SHANGHAI is expected to surpass Hong Kong as the largest office market in China within a few years' time with total Grade A space reaching 11 million square meters by 2020, international real estate services provider JLL said in a latest report.

The city's central business district is set to receive approximately 1.1 million square metres of prime office space by then. An additional 3.3 million square metres of office development will be completed in the decentralized Pudong, Hongkou and Minhang submarkets.

"Domestic firms are expected to drive demand for Grade A office space in Shanghai, while more multinationals are anticipated to vie for prime office space to capture a larger slice of the burgeoning Chinese consumer market by 2020," said Joe Zhou, head of research for JLL China. "This high level of forecast demand for office space is likely to absorb the massive supply pipeline over time."

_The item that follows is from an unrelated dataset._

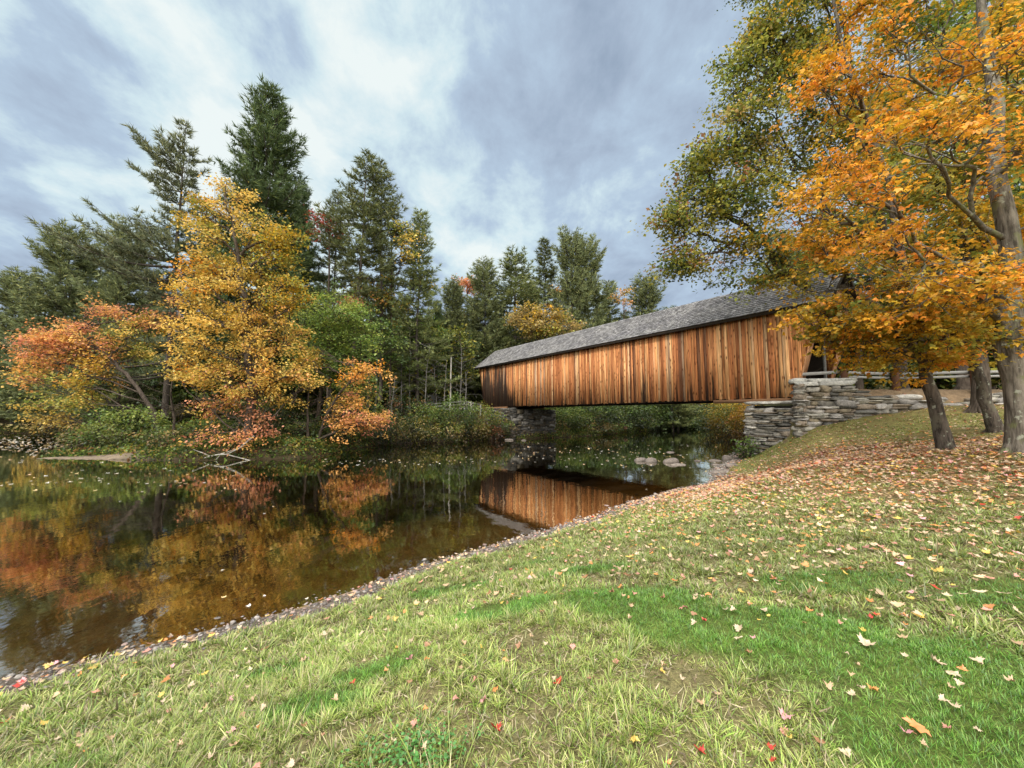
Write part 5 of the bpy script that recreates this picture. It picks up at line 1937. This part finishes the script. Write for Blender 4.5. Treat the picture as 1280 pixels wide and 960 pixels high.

Notably, technology firms drove Grade A net absorption in Shanghai as well as in Beijing, Shenzhen, Guangzhou and Chengdu, JLL's data showed. Tech company-driven net absorption levels were higher than other sectors such as manufacturing in 2016, and tech firms are catching up with the absorption levels of financial services and professional services companies.

"Large volumes of capital funding are enabling more tech companies such as Didi Chuxing and Baidu to upgrade or expand to Grade A office space as they seek to make themselves more attractive to talent," said Megan Walters, head of research for JLL Asia Pacific. "This trend is supported on the supply side as well, with all four first-tier cities in China having rapidly-growing emerging CBD markets that offer large amounts of new Grade A space, usually at rents that larger tech companies can afford."